Brazil Creates Return to Report Taxpayers' Financial Information


Brazil Creates Return to Report Taxpayers' Financial Information


Originally published in the December 31 edition of World Tax Daily (Copyrights Tax Analysts – www.taxanalysts.com)

As anticipated, Brazil’s Federal Revenue Department has created a new tax return to report taxpayers’ financial transactions. The new tax return was created by Normative Instruction 802/2007, published in Brazil’s official gazette of December 28, the last business day of 2007. The new return is effective as of January 1, 2008.

The tax return is definitely the best response found by Brazil’s executive branch to fight tax evasion after Congress rejected the extension of the 0.38 percent bank transactions tax (CPMF) to 2011.
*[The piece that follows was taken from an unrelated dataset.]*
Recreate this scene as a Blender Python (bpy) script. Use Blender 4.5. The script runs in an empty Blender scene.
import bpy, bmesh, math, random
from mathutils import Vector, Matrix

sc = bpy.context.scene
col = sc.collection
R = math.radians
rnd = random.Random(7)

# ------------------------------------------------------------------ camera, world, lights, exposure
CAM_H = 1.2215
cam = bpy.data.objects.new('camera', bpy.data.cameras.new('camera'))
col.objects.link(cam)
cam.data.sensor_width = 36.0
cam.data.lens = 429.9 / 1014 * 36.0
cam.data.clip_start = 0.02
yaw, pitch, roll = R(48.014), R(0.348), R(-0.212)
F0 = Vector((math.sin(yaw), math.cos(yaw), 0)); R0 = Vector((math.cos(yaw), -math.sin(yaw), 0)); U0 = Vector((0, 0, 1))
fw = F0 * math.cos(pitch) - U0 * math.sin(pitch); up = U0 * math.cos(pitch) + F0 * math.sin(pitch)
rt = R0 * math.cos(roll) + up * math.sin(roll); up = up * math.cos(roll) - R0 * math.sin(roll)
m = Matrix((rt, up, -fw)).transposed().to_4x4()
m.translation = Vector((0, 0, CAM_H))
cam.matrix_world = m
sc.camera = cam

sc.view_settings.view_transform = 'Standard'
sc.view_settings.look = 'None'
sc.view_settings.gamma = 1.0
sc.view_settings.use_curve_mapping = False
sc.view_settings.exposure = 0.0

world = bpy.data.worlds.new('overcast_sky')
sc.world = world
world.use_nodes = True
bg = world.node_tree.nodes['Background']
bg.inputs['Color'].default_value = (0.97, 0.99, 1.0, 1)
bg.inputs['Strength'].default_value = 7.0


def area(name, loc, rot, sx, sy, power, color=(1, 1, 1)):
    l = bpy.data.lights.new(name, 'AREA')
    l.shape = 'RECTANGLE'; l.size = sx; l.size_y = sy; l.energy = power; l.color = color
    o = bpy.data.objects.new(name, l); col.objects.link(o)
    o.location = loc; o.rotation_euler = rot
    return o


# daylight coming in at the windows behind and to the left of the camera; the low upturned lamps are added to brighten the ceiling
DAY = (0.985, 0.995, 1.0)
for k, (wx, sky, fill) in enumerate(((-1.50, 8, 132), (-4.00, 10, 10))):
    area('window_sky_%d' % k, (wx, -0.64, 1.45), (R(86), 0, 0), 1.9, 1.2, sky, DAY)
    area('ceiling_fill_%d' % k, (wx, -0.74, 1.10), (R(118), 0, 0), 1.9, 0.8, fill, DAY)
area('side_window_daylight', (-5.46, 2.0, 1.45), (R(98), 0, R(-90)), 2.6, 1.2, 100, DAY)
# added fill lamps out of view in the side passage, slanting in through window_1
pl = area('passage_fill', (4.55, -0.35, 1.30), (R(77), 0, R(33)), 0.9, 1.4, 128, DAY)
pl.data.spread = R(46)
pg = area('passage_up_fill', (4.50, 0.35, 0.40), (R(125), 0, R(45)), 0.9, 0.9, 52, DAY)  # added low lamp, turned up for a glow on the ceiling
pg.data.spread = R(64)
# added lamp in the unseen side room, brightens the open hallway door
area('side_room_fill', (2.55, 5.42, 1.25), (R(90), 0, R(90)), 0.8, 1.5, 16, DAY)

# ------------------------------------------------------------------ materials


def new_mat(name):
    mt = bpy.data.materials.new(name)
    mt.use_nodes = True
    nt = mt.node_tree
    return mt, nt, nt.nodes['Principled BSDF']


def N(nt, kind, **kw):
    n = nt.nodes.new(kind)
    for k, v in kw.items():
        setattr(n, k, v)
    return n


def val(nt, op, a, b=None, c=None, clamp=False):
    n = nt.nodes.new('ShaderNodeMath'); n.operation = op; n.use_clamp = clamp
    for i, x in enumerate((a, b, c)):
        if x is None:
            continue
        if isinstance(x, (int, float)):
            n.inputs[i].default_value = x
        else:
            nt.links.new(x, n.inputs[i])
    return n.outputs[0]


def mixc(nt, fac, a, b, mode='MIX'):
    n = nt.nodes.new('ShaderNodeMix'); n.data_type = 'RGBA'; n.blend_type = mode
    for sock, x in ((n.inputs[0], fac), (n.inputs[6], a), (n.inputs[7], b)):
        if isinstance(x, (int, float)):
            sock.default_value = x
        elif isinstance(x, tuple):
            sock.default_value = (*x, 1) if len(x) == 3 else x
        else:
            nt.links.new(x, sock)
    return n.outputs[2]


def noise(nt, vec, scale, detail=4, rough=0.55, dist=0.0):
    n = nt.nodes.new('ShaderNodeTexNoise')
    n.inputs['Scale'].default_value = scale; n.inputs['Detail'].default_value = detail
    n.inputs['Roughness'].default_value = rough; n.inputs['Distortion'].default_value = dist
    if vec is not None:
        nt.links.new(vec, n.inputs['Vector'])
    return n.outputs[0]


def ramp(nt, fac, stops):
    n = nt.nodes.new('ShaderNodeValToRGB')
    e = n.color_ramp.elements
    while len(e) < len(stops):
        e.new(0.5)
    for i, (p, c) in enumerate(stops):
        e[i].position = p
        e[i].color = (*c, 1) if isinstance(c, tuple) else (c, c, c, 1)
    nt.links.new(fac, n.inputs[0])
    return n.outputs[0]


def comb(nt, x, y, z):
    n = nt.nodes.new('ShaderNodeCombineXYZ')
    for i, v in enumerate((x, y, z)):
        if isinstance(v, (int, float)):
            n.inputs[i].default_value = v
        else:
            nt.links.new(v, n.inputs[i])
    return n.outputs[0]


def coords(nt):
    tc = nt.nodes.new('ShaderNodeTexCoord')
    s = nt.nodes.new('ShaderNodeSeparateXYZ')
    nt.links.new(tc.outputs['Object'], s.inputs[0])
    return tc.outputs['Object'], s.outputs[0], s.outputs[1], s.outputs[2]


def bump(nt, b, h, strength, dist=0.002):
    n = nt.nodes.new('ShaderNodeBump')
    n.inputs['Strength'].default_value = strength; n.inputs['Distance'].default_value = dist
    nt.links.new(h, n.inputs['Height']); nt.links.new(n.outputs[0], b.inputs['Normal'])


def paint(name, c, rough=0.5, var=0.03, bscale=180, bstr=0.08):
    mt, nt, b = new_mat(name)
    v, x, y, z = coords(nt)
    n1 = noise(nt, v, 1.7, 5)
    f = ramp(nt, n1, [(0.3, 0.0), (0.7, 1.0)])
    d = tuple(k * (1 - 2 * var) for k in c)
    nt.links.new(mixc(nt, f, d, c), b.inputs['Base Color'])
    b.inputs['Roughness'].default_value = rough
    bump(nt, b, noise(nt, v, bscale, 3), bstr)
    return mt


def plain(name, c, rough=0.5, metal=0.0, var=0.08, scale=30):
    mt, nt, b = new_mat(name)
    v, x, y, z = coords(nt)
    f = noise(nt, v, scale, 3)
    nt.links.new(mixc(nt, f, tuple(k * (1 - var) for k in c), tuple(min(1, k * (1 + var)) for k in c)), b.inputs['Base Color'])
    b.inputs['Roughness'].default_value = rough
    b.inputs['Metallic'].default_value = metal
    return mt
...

The tax return is similar to that created in 2003 to report credit card transactions by credit card companies (Declaração de Operações com Cartões de Crédito, or DECRED). Financial institutions must disclose monthly financial transactions information that exceeds BRL 5,000 (approximately $ 2,840) for individuals and BRL 10,000 (approximately $5,680) for companies. The new tax return must be on a semiannual basis.

Normative Instruction 802 makes express reference to Complementary Law 105/2001 and Decree 4,889/2002 as its legal basis. These legal bases define “financial institutions” to include banks of any kind; stockbrokers; credit, financing, and investment companies; real estate credit companies; credit card companies (already subject to DECRED); leasing companies; credit cooperatives; savings and loan associations; stock, commodities, and futures exchanges; and clearing houses.

Also, Decree 4,889/02 includes the following transactions as eligible for reporting:

  • for deposit accounts, including savings accounts: the sum of the amounts credited during the month;
  • for payments made by check or in cash: the sum of the amounts debited in the account connected to those payments;
  • for credit orders and similar transactions: the sum of the amounts debited in the account connected to those orders during the month;
  • for withdrawal from deposit accounts, including savings accounts: the sum of the amounts debited in the account connected to those withdrawals;
  • for loans and discounts of accounts receivables, promissory notes, and other credit instruments: the sum of the amounts debited and credited in the account connected to those loans and discounts;
  • for purchases and sales of fixed and variable income bonds: the sum of the amounts in each type of transaction;
  • for investment funds: the sum of the amounts invested during the month, segregated by type of fund;
  • for purchases of foreign currency: the sum of the purchases during the month, in Brazilian currency;
  • for conversions of foreign currency into Brazilian currency: the sum of the sales during the month, in Brazilian currency;
  • for transfers of foreign currency and other valuables abroad: the sum, in Brazilian currency, of amounts transferred abroad during the month, taking into account all types of transfers;
  • for purchases and sales of gold (defined as financial investments): the sum of purchases and sales carried on during the month; and
  • for leasing transactions: the sum of payments, related to each contract, made by lessees during the month.

The Federal Revenue Department has said in a release that in January it will issue further regulations to clarify the form and deadlines for the new return.